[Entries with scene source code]
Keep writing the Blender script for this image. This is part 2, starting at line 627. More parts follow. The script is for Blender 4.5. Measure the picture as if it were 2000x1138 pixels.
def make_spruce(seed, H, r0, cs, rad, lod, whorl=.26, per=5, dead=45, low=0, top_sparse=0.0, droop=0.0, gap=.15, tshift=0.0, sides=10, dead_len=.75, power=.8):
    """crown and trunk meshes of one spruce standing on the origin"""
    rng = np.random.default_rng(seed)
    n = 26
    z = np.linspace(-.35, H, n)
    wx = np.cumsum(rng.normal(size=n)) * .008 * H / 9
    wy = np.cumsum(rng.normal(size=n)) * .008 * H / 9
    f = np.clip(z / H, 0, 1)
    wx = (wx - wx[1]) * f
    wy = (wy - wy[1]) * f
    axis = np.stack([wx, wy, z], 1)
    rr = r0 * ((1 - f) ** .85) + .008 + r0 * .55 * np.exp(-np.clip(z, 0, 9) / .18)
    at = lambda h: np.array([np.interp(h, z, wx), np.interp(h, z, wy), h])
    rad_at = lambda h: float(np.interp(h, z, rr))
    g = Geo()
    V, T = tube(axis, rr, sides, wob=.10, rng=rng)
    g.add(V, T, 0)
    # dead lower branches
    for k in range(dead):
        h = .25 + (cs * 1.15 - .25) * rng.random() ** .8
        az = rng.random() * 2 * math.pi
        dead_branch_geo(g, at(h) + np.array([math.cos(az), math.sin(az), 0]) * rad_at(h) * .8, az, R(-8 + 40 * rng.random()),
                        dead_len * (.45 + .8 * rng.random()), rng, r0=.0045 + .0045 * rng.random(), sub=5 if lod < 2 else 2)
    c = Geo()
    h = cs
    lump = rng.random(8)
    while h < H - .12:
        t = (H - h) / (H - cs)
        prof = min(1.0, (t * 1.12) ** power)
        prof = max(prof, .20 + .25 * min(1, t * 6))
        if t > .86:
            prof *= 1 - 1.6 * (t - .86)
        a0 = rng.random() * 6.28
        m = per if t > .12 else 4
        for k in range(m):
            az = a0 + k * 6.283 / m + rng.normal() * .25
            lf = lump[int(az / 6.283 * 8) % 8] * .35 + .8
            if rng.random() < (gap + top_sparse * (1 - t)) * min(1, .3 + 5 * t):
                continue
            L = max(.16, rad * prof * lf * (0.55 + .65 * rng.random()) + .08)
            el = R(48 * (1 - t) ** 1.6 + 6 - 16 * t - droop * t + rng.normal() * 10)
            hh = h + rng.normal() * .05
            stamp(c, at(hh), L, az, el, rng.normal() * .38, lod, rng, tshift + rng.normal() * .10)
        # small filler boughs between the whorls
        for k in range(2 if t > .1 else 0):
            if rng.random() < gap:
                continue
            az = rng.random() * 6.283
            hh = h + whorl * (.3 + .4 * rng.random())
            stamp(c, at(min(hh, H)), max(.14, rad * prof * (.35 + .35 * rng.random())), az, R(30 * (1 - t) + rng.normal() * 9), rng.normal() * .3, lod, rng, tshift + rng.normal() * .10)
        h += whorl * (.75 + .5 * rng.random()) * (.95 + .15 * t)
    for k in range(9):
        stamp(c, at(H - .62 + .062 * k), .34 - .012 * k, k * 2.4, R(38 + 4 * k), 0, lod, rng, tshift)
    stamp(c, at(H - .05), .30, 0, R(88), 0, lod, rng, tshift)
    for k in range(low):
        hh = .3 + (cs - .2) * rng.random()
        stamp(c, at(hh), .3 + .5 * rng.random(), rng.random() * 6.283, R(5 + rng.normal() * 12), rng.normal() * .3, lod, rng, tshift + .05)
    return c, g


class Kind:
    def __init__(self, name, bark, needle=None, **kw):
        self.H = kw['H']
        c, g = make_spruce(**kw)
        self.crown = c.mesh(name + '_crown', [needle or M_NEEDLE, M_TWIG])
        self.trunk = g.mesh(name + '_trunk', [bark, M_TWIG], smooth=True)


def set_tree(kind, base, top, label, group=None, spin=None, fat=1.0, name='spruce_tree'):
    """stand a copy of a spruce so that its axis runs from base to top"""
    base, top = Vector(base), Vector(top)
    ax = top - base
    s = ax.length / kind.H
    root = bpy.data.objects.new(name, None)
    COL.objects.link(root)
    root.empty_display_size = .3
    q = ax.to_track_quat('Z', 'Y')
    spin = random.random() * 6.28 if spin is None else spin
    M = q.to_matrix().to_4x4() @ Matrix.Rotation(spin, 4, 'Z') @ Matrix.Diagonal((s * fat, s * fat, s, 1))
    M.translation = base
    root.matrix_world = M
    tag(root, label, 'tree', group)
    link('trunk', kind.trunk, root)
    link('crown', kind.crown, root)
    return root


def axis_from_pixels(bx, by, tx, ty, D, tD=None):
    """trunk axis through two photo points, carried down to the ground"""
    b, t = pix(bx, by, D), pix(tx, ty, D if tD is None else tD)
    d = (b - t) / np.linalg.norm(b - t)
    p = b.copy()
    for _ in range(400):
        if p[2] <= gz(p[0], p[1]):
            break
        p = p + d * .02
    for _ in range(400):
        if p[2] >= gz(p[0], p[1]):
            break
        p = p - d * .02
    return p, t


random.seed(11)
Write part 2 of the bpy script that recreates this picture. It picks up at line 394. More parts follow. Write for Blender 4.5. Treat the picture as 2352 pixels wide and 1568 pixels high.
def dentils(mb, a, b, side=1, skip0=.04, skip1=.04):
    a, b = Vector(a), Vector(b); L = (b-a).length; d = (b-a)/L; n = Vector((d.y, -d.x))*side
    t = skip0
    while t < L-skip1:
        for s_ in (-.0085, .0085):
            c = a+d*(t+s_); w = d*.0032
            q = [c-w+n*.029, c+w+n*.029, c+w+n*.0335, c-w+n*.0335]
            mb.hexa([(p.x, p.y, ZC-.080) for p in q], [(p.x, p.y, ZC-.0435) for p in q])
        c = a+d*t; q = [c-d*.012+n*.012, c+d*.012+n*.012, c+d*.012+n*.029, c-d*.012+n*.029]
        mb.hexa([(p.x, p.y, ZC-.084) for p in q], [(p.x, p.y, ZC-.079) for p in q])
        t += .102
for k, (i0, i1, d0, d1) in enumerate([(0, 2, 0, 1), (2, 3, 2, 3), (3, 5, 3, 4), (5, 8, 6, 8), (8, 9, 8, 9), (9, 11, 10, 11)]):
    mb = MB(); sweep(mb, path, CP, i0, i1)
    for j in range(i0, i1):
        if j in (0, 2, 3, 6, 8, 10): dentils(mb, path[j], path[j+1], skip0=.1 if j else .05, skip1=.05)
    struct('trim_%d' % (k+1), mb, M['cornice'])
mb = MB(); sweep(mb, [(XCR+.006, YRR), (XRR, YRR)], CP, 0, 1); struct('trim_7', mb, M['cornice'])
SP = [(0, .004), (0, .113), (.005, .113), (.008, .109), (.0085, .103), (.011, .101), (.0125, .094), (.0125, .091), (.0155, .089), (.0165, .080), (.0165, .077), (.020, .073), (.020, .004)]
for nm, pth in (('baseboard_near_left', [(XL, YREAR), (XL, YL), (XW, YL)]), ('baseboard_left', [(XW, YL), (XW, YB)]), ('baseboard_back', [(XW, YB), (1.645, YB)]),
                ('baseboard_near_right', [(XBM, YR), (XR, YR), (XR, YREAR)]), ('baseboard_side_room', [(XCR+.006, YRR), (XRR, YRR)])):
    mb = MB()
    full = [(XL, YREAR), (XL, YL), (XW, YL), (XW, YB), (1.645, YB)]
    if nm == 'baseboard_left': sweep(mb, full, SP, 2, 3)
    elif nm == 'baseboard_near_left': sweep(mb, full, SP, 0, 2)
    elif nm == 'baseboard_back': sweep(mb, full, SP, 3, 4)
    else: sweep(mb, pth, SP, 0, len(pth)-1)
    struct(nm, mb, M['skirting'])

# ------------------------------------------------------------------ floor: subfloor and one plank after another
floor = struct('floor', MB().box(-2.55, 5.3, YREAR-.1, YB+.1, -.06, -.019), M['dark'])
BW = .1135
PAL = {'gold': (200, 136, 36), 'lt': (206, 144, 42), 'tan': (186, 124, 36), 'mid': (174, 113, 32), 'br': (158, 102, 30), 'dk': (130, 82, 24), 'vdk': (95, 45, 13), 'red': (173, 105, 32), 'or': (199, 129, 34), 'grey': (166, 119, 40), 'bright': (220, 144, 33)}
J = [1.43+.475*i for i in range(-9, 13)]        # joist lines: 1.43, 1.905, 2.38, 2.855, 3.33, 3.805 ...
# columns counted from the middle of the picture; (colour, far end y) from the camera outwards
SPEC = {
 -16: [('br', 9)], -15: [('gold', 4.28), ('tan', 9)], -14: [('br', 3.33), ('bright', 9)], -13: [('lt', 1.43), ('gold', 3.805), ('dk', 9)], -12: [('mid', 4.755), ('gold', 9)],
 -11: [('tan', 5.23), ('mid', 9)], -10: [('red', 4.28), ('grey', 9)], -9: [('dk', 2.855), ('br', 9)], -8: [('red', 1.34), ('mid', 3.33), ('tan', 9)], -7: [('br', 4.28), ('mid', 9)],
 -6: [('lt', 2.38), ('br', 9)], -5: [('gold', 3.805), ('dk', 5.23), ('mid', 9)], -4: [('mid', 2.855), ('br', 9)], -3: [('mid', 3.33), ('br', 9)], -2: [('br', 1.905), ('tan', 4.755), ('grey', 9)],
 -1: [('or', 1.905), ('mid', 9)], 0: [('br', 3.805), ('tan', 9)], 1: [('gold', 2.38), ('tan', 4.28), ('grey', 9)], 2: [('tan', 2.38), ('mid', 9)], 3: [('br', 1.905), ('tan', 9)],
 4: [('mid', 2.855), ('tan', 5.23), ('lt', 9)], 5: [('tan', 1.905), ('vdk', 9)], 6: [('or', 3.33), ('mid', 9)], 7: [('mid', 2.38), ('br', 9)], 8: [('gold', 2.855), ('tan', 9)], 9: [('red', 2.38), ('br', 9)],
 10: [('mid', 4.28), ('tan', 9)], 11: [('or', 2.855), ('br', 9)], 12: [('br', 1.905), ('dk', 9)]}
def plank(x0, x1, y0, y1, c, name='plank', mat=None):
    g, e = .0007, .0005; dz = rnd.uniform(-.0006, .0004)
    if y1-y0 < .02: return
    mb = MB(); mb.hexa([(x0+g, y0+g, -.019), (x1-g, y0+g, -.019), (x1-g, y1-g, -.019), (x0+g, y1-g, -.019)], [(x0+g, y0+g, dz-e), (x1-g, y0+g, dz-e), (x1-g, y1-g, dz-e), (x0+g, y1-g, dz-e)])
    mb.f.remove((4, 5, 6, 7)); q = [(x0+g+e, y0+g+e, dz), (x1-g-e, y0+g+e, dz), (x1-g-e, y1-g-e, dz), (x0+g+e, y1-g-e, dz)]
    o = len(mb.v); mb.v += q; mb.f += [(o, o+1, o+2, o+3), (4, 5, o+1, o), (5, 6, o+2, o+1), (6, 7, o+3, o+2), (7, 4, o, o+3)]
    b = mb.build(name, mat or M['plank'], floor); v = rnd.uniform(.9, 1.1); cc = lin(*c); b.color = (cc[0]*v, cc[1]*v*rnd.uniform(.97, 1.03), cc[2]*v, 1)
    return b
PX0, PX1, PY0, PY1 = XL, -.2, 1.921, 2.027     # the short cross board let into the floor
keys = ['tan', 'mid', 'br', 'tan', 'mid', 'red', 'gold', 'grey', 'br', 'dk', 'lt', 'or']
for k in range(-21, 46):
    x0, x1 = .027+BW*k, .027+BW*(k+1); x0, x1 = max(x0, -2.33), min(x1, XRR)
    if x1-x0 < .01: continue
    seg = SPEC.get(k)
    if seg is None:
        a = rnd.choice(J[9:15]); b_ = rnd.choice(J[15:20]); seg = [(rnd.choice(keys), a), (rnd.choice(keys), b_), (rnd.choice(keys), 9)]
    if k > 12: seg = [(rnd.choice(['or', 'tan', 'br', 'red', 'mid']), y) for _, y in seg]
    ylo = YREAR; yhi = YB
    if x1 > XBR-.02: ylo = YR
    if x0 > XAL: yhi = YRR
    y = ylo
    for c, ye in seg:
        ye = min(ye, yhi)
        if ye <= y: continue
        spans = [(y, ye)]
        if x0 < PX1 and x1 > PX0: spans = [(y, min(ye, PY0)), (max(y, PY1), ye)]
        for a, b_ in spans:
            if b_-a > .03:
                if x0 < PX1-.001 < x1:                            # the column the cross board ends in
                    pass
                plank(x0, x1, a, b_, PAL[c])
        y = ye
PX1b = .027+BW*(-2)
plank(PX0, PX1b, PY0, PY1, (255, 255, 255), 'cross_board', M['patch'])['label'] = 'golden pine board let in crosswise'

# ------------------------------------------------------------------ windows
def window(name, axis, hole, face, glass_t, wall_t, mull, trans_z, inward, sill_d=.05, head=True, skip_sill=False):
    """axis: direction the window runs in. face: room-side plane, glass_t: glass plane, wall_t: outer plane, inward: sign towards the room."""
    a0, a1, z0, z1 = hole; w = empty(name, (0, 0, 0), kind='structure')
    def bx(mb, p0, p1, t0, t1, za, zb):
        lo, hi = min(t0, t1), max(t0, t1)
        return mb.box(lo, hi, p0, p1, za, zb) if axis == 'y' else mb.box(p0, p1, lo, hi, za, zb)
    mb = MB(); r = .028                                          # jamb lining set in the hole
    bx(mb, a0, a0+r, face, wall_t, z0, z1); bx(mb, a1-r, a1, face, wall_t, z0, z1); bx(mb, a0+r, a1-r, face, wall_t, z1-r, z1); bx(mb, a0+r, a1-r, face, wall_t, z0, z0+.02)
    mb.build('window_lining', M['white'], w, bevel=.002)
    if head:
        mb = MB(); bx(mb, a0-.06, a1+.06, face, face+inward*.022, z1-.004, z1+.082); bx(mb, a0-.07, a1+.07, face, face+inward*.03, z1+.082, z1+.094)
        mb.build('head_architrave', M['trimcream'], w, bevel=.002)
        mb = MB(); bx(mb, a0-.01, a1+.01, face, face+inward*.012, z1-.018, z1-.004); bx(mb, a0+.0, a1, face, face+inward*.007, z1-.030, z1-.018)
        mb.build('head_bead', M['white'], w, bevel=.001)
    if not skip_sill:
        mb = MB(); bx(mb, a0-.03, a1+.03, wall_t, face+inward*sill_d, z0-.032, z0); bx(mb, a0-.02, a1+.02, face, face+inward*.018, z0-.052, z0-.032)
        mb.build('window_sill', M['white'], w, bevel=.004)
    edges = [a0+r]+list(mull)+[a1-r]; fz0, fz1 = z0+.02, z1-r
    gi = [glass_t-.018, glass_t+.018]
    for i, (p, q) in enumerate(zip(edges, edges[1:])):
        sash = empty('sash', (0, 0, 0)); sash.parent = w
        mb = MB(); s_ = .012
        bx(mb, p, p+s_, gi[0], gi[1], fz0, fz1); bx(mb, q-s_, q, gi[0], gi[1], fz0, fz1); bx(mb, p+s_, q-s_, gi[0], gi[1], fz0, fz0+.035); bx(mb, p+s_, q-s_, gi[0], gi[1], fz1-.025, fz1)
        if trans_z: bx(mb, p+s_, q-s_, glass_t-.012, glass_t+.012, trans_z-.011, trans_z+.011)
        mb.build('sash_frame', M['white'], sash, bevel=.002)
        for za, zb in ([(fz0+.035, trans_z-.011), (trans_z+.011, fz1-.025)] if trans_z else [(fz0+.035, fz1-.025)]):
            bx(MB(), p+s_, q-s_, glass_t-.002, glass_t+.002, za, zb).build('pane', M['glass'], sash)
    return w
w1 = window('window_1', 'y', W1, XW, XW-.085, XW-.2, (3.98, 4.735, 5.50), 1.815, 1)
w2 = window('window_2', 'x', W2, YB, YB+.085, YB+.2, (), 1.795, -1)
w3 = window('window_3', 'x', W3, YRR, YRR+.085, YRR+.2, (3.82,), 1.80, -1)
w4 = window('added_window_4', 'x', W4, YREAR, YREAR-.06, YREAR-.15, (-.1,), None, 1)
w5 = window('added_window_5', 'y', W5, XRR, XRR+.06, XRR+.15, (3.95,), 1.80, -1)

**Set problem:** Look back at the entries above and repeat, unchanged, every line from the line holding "Write part 2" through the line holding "struct(nm, mb, M['skirting'])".

**Reply to the exercise:**
Write part 2 of the bpy script that recreates this picture. It picks up at line 394. More parts follow. Write for Blender 4.5. Treat the picture as 2352 pixels wide and 1568 pixels high.
def dentils(mb, a, b, side=1, skip0=.04, skip1=.04):
    a, b = Vector(a), Vector(b); L = (b-a).length; d = (b-a)/L; n = Vector((d.y, -d.x))*side
    t = skip0
    while t < L-skip1:
        for s_ in (-.0085, .0085):
            c = a+d*(t+s_); w = d*.0032
            q = [c-w+n*.029, c+w+n*.029, c+w+n*.0335, c-w+n*.0335]
            mb.hexa([(p.x, p.y, ZC-.080) for p in q], [(p.x, p.y, ZC-.0435) for p in q])
        c = a+d*t; q = [c-d*.012+n*.012, c+d*.012+n*.012, c+d*.012+n*.029, c-d*.012+n*.029]
        mb.hexa([(p.x, p.y, ZC-.084) for p in q], [(p.x, p.y, ZC-.079) for p in q])
        t += .102
for k, (i0, i1, d0, d1) in enumerate([(0, 2, 0, 1), (2, 3, 2, 3), (3, 5, 3, 4), (5, 8, 6, 8), (8, 9, 8, 9), (9, 11, 10, 11)]):
    mb = MB(); sweep(mb, path, CP, i0, i1)
    for j in range(i0, i1):
        if j in (0, 2, 3, 6, 8, 10): dentils(mb, path[j], path[j+1], skip0=.1 if j else .05, skip1=.05)
    struct('trim_%d' % (k+1), mb, M['cornice'])
mb = MB(); sweep(mb, [(XCR+.006, YRR), (XRR, YRR)], CP, 0, 1); struct('trim_7', mb, M['cornice'])
SP = [(0, .004), (0, .113), (.005, .113), (.008, .109), (.0085, .103), (.011, .101), (.0125, .094), (.0125, .091), (.0155, .089), (.0165, .080), (.0165, .077), (.020, .073), (.020, .004)]
for nm, pth in (('baseboard_near_left', [(XL, YREAR), (XL, YL), (XW, YL)]), ('baseboard_left', [(XW, YL), (XW, YB)]), ('baseboard_back', [(XW, YB), (1.645, YB)]),
                ('baseboard_near_right', [(XBM, YR), (XR, YR), (XR, YREAR)]), ('baseboard_side_room', [(XCR+.006, YRR), (XRR, YRR)])):
    mb = MB()
    full = [(XL, YREAR), (XL, YL), (XW, YL), (XW, YB), (1.645, YB)]
    if nm == 'baseboard_left': sweep(mb, full, SP, 2, 3)
    elif nm == 'baseboard_near_left': sweep(mb, full, SP, 0, 2)
    elif nm == 'baseboard_back': sweep(mb, full, SP, 3, 4)
    else: sweep(mb, pth, SP, 0, len(pth)-1)
    struct(nm, mb, M['skirting'])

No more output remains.